Есть темы, которые делают писателя. Такова тема книги Чхеидзе. Она сама подсказывает ему величественные образы, строгую простоту языка.

И из простого воспоминания, «человеческого документа» книга Чхеидзе превращается в эпическую поэму.

Перед читателем проходят суровые картины горной природы, быта горцев, этих мудрых детей, народа, в своей строгой нищете обладающего богатством, которого не имеют народы Запада и которое называется на языке горцев «напа», т.е. лицо.

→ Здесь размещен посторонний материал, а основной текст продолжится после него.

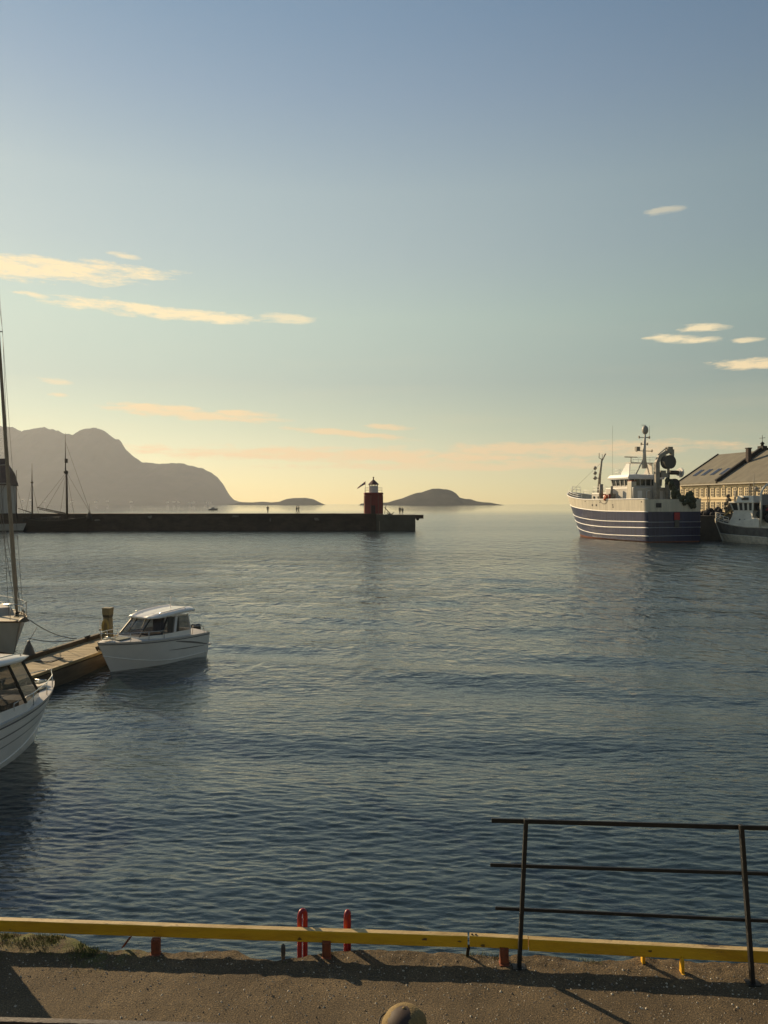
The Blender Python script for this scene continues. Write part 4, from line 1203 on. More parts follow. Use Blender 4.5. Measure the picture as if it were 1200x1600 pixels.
# ------------------------------------------------------------------ small fishing boat, right edge
def fishing_boat():
    st = Vector((55.9 + 1.75, 112.8)); bw = Vector((53.6, 124.0))
    fw = (bw - st).normalized()
    root = thing('fishing_boat', (st.x, st.y, 0), math.atan2(fw.y, fw.x), 'small white fishing boat with dark hull moored at the right edge', 'fishing boat')
    sh = lambda s: 2.55 + 1.05 * max(0, (s - .3) / .7) ** 1.4
    mid_ = lambda s: 1.0 + .25 * s
    hd = mat('boat_hull_grey', (.12, .115, .105), .6, var=.3, vscale=1.2); hw_ = mat('boat_white', (.72, .68, .58), .5, var=.1, vscale=1)
    hd2 = mat('boat_bottom_pale', (.55, .50, .40), .6, var=.25, vscale=1.5)
    P, half, Lz = make_hull(root, 10.2, 12.0, 4.3, sh, [('bottom', hd2, lambda s: -.8, mid_), ('hull_side', hd, mid_, lambda s: sh(s) - .15), ('bulwark', hw_, lambda s: sh(s) - .15, sh)], 3.2, plan_p=2.4, mid=.5)
    strake(P, root, 'rubbing_strake', hw_, lambda s: sh(s), .07); strake(P, root, 'rubbing_strake', hw_, lambda s: mid_(s) + .05, .06)
    b = MB(); b.tube([(Lz(z) + .02, 0, z) for z in (-.2, .6, 1.5, 2.4, 3.0, 3.6)], [.10, .11, .12, .12, .12, .1], 6); b.build('stem', hw_, root)
    deck(P, root, 'deck', tdark, lambda s: sh(s) - .45, lambda s: sh(s) - .45)
    rails(root, hw_, [tuple(Vector(P(s, sh(s), 1))) for s in (.60, .70, .80, .88, .95, .995)], .95, .045, levels=(1, .66, .33))
    rails(root, hw_, [tuple(Vector(P(s, sh(s), -1))) for s in (.60, .70, .80, .88, .95, .995)], .95, .045, levels=(1, .66, .33))
    # side casing flush with the hull and the wheelhouse above it
    b = MB(); b.add([(1.2, 2.1, 2.5), (7.4, 2.0, 2.75), (6.6, 1.9, 4.0), (6.3, 1.8, 5.05), (2.6, 1.8, 5.05), (2.6, 1.95, 3.9), (1.2, 2.05, 3.8),
                     (1.2, -2.1, 2.5), (7.4, -2.0, 2.75), (6.6, -1.9, 4.0), (6.3, -1.8, 5.05), (2.6, -1.8, 5.05), (2.6, -1.95, 3.9), (1.2, -2.05, 3.8)],
                    [(0, 1, 2, 3, 4, 5, 6), (13, 12, 11, 10, 9, 8, 7)] + [(i, (i + 1) % 7, 7 + (i + 1) % 7, 7 + i) for i in range(7)]); cs = b.build('deck_house', hw_, root)
    for k, x in enumerate((4.05, 5.0)):
        b = MB(); b.box((x, 1.93, 3.55), (.28, .06, .28)); b.build('vent', tdark, cs)
    gl = tglass
    b = MB(); b.add([(2.5, 1.85, 5.0), (6.35, 1.85, 5.0), (6.9, 1.85, 6.1), (2.5, 1.85, 6.1), (2.5, -1.85, 5.0), (6.35, -1.85, 5.0), (6.9, -1.85, 6.1), (2.5, -1.85, 6.1)],
                    [(0, 1, 2, 3), (7, 6, 5, 4), (0, 4, 5, 1), (1, 5, 6, 2), (2, 6, 7, 3), (3, 7, 4, 0)]); wh = b.build('wheelhouse', gl, root)
    for x0, x1 in ((2.55, 2.55), (3.4, 3.45), (4.3, 4.4), (5.2, 5.4), (6.3, 6.85)):
        for sd in (1, -1):
            b = MB(); b.bar((x0, sd * 1.87, 5.0), (x1, sd * 1.87, 6.1), .30, .10); b.build('window_post', hw_, wh)
    for y in (-.9, 0, .9):
        b = MB(); b.bar((6.38, y, 5.0), (6.93, y, 6.1), .14, .12); b.build('window_post', hw_, wh)
    b = MB(); b.box((4.7, 0, 6.22), (4.9, 4.1, .22)); b.box((4.4, 0, 6.75), (3.4, 3.2, .9), taper=.9); b.build('roof', hw_, root, bevel=.05)
    b = MB(); b.box((4.3, 1.62, 6.75), (1.3, .08, .4)); b.build('name_board', tdark, root)
    b = MB(); b.tube([(4.2, 0, 7.1), (4.2, 0, 10.6)], [.10, .04], 6); ms = b.build('mast', tgear, root)
    b = MB(); b.box((4.2, 0, 7.9), (.16, 2.0, .14)); b.ball((4.3, -.6, 8.25), .38, 10, sc=(1, 1, .8)); b.tube([(4.2, .9, 7.3), (4.2, .9, 9.2)], .03, 4); b.tube([(4.2, -1.0, 7.3), (4.2, -1.0, 8.8)], .03, 4); b.tube([(3.3, .5, 7.2), (3.3, .5, 9.5)], .03, 4); b.build('aerials', tgear, ms)
    # stern gantry arch with net block
    for sd in (1, -1):
        b = MB(); b.tube([(1.0, sd * 1.9, 2.4), (1.0, sd * 1.9, 7.4), (.9, sd * 1.6, 8.3), (.6, sd * 1.0, 8.9)], .16, 8); b.build('gantry_leg', hw_ if sd > 0 else tgear, root)
    b = MB(); b.tube([(.6, 1.0, 8.9), (.6, -1.0, 8.9)], .2, 8); b.build('gantry_beam', tgear, root)
    b = MB(); b.tube([(.2, -.2, 9.0), (1.1, -.2, 9.0)], .62, 14); b.tube([(.15, -.2, 9.0), (.3, -.2, 9.0)], .75, 14); b.build('net_block', mat('block_blue_grey', (.11, .11, .13), .5), root)
    b = MB(); b.box((.9, 0, 6.6), (.12, 3.6, 1.6)); b.build('gantry_panel', mat('panel_grey', (.22, .22, .21), .6), root)
    b = MB()
    rng = random.Random(3)
    for k in range(24): b.ball((rng.uniform(.2, 1.6), rng.uniform(-1.7, 1.5), rng.uniform(3.0, 5.6)), rng.uniform(.35, .7), 8)
    b.build('net', mat('net_black', (.02, .024, .022), .95, var=.5, vscale=6, bump=.8, bscale=12), root)
    b = MB(); b.tube([(1.2, -1.5, 6.1), (.5, -.3, 6.2), (.3, .9, 5.6), (.4, 1.5, 5.0)], .14, 8); b.build('red_hose', mat('hose_red', (.3, .03, .03), .6), root)
    # ladder board slanting on the bow and the derrick with its hanging net
    b = MB(); b.bar((10.2, 1.2, 3.3), (7.2, .9, 5.3), .35, .12); b.build('gangplank', mat('plank_yellow', (.5, .36, .14), .7), root)
    b = MB(); b.bar((8.4, -.2, 3.0), (8.2, -.4, 8.0), .22, .22); b.bar((8.2, -.4, 7.2), (7.9, .6, 5.2), .14, .14); b.build('derrick', tgear, root)
    b = MB()
    for k in range(34):
        t = rng.random()
        w = .25 + .55 * math.sin(min(1, t * 1.3) * math.pi * .5)
        b.ball((9.2 + rng.uniform(-w, w) * .8, .1 + rng.uniform(-w, w), 6.7 - 3.3 * t + rng.uniform(-.1, .1)), rng.uniform(.22, .42), 8)
    nb = b.build('hanging_net', mat('net_brown', (.16, .135, .095), .95, var=.5, vscale=5, bump=1, bscale=14), root)
    b = MB(); b.ball((9.2, .15, 7.2), .30, 10); b.build('net_float', mat('float_dark', (.06, .05, .035), .7), root)
fishing_boat()

# ------------------------------------------------------------------ right quay, nets and warehouse
def right_quay():
    b = MB(); b.prism([(49.6, 126.8), (110, 126.8), (140, 190), (58, 190), (44.5, 141.5)], -3, 4.0)
    o = b.build('right_quay', mat('quay_wall_dark', (.040, .036, .030), .9, col2=(.085, .078, .062), vscale=.5, bump=.5, bscale=2))
    tag(o, kind='structure')
    m = mat('net_heap', (.022, .022, .024), .95, var=.5, vscale=5, bump=1, bscale=12)
    for i, (u, d, s, lab) in enumerate(((1109, 131, 1.5, 'pile of dark fishing net on the quay beside the trawler stern'), (1122, 132, 1.3, 'smaller pile of dark fishing net on the quay by the fishing boat bow'))):
        rng = random.Random(20 + i)
        b = MB()
        for k in range(26):
            a = rng.random() * 6.28; r = rng.random() ** .6 * s
            b.ball((r * math.cos(a), r * math.sin(a), .15 + rng.random() * s * .8 * (1 - r / s)), rng.uniform(.3, .5), 8)
        tag(b.build('net_pile', m, None, (px(u, d), d, 4.0)), lab, 'fishing net', 'net piles on the quay')
right_quay()
def warehouse():
    A = Vector((64.7, 168.0)); Bv = Vector((71.2, 142.5)); dr = (Bv - A).normalized(); nin = Vector((-dr.y, dr.x))   # inward (away from us)
    if nin.x < 0: nin = -nin
    LEN = 40.0; W = 10.2; ZG = 4.0; ZE = 10.5; ZR = 16.7
    rz = math.atan2(dr.y, dr.x)
    root = thing('warehouse', (A.x, A.y, ZG), rz, 'long cream warehouse with grey slate roof and rows of small-paned windows', 'warehouse')
    # local frame: x along the front wall towards us, y inward
    sgn = 1 if Vector((-dr.y, dr.x)).dot(nin) > 0 else -1
    he, hr_ = ZE - ZG, ZR - ZG
    cream = mat('cream_wall', (.78, .64, .40), .75, col2=(.68, .54, .32), vscale=.5, stretch=(1, 1, .4), bump=.2, bscale=4)
    slate = mat('slate_roof', (.150, .135, .100), .8, col2=(.205, .185, .135), vscale=.35, stretch=(2, 1, 1), bump=.4, bscale=3, detail=8)
    dkb = mat('parapet_dark', (.03, .026, .022), .8)
    Y = lambda y: sgn * y
    b = MB()
    b.add([(0, 0, 0), (LEN, 0, 0), (LEN, 0, he), (0, 0, he), (0, Y(2 * W), 0), (LEN, Y(2 * W), 0), (LEN, Y(2 * W), he), (0, Y(2 * W), he), (0, Y(W), hr_ - .15), (LEN, Y(W), hr_ - .15)],
          [(0, 1, 2, 3), (5, 4, 7, 6), (4, 0, 3, 8, 7), (1, 5, 6, 9, 2)]); b.build('wall', cream, root)
    def slab(x0, x1, side):
        y0 = -.7 if side == 0 else 2 * W + .7
        z0 = he - .7 * (hr_ - he) / W
        pts = [(x0, Y(y0), z0), (x1, Y(y0), z0), (x1, Y(W), hr_), (x0, Y(W), hr_)]
        pts2 = [(p[0], p[1], p[2] + .25) for p in pts]
        q = MB(); q.add(pts + pts2, [(0, 1, 2, 3), (7, 6, 5, 4), (0, 4, 5, 1), (1, 5, 6, 2), (2, 6, 7, 3), (3, 7, 4, 0)]); return q
    rf = None
    SP = 13.0    # fire wall between the two roofs
    for side in (0, 1):
        for (x0, x1) in ((-.5, SP - .3), (SP + .3, LEN + .5)):
            o = slab(x0, x1, side).build('roof', slate, root)
            if side == 0 and rf is None: rf = o
    def onroof(x, y, dz=0): return (x, Y(y), he + (hr_ - he) * y / W + .25 + dz)
    b = MB(); b.bar(onroof(SP, -.7, .1), onroof(SP, W, .35), .55, 1.0); b.bar(onroof(SP, 2 * W + .7, -12.2 if False else .1 - (hr_ - he) * (W + 1.4) / W * 1.0 - .0), onroof(SP, W, .35), .5, .6); b.build('fire_wall', dkb, root)
    b = MB(); b.bar(onroof(-.55, -.8, .05), onroof(-.55, W, .05), .22, .34); b.build('verge_board', dkb, root)
    b = MB(); b.box((SP + .9, Y(W * .60), he + (hr_ - he) * .60 + 1.3), (.75, .75, 3.4)); ch = b.build('chimney', mat('chimney_brick', (.06, .045, .04), .9, var=.3, vscale=3), root)
    b = MB(); b.box((SP + .9, Y(W * .60), he + (hr_ - he) * .60 + 3.05), (.95, .95, .2)); b.build('chimney_cap', dkb, ch)
    # cowl with weather vane on the ridge
    b = MB(); b.box((SP, Y(W), hr_ + .75), (1.5, 1.1, .8)); b.lathe((SP, Y(W), hr_ + 1.1), [(.3, 0), (.3, .5), (.5, .55), (.05, 1.0)], 10); b.tube([(SP, Y(W), hr_ + 2), (SP, Y(W), hr_ + 3.4)], .05, 5); b.tube([(SP - .8, Y(W), hr_ + 2.8), (SP + .8, Y(W), hr_ + 2.8)], .05, 5); b.build('ridge_cowl', dkb, root)
    # skylights
    sk = glass_mat('skylight_glass', (.07, .08, .11), .1)
    for x in (1.8, 2.5, 4.6, 5.3, 7.5, 8.2, 10.4, 11.1):
        b = MB(); b.bar(onroof(x, 2.0, .06), onroof(x, 4.2, .06), .42, .10); b.build('skylight', sk, rf)
    b = MB(); b.box((LEN / 2, Y(-.78), he - .55), (LEN + 1, .18, .18)); b.build('gutter', mat('gutter_pale', (.5, .45, .36), .6), root)
    # windows: two rows of six panes
    fr = mat('window_frame_cream', (.62, .52, .34), .7); gl = glass_mat('window_glass', (.06, .06, .07), .06)
    bw = MB(); bw.box((0, 0, 0), (.86, .10, 1.6))
    w0 = None
    def frame_mesh():
        f = MB()
        for xx in (-.43, 0, .43): f.box((xx, Y(-.07), 0), (.12, .08, 1.72))
        for zz in (-.82, -.27, .27, .82): f.box((0, Y(-.075), zz), (.98, .06, .13))
        return f
    for zc, xs in ((4.35, [1.0 + 1.66 * k for k in range(24)]), (1.55, [1.0 + 1.66 * k for k in range(24)])):
        for k, x in enumerate(xs):
            if w0 is None:
                w0 = bw.build('window', gl, root); f0 = frame_mesh().build('frame', fr, w0); o = w0
            else:
                o = w0.copy(); col.objects.link(o); o.parent = root; f = f0.copy(); col.objects.link(f); f.parent = o
            o.location = (x, Y(-.03), zc)
    for x in (9.6, 22.0, 34.0):
        b = MB(); b.tube([(x, Y(-.2), 0), (x, Y(-.2), he - .4)], .09, 6); b.build('downpipe', mat('pipe_grey', (.2, .17, .13), .7), root)
    b = MB(); b.box((LEN / 2, Y(-.06), 2.85), (LEN, .12, .16)); b.build('string_course', mat('course_brown', (.34, .25, .13), .8), root)
warehouse()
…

«Когда мы говорим “напа”, – пишет Чхеидзе, – мы говорим лицо. Но какое лицо? – Не то, которое образовано лбом, глазами и ртом. Мы говорим о другом лице. Напа – это вся жизнь человека, все дела его души, сердца и совести. Напа – это то, благодаря чему твой отец и дед смотрели открытыми глазами в лицо Бога, солнца и людей. Напа – это тот высокий завет, который ты передаешь сыну. Напа – это мы сами, пред лицом жизни и смерти».

«Тот не мужчина, кто не убивал, та не женщина, которая не рождала» – суровая поговорка горцев, которой Чхеидзе характеризует «потомков Прометея». И вместе с тем картинами их быта, нарисованными им с такою любовью, он говорит о их мягкости, отзывчивости, простоте сердечной, которые на Западе кажутся «безумием».

Во время полевой страды, когда каждый час «дороже золота», умирает горец Джамботу. Семья, оставшаяся после него, – вдова, ее старуха-мать и семилетний ребенок не знают, что делать: хоронить ли хозяина или убирать поле? И вот односельчане Джамботу сговорились помочь его семье. Они послали наиболее слабых работников помочь хоронить умершего, а сами, изнемогая от работы на своих участках, вечером переходили на участок Джамботу и убирали его поле. Собранное и обмолоченное джамботово зерно они повезли на своих возах на мельницу и там приказали мельнику смолоть его в первую очередь.

Сравнивая быт Европы с бытом родного Кавказа, Чхеидзе называет первый «диким полем», а второй возделанным культурным полем, так как истинная культура не в торжестве техники, а вот в этой воспитанной мудростью и сердечной простотой культуре человеческого духа.

Столкновение этих культур изображено Чхеидзе в столкновении Кавказа с русской революцией и борьбе горцев с большевиками. Столкновение это не могло не вызвать протеста в нетронутой душе горца, не могло не всколыхнуть Кавказа. И, всколыхнувшийся, он выбросил из массы своего народа героя, настоящего эпического героя, борющегося и гибнущего за идеалы страны Прометея, в лице Заур-бека.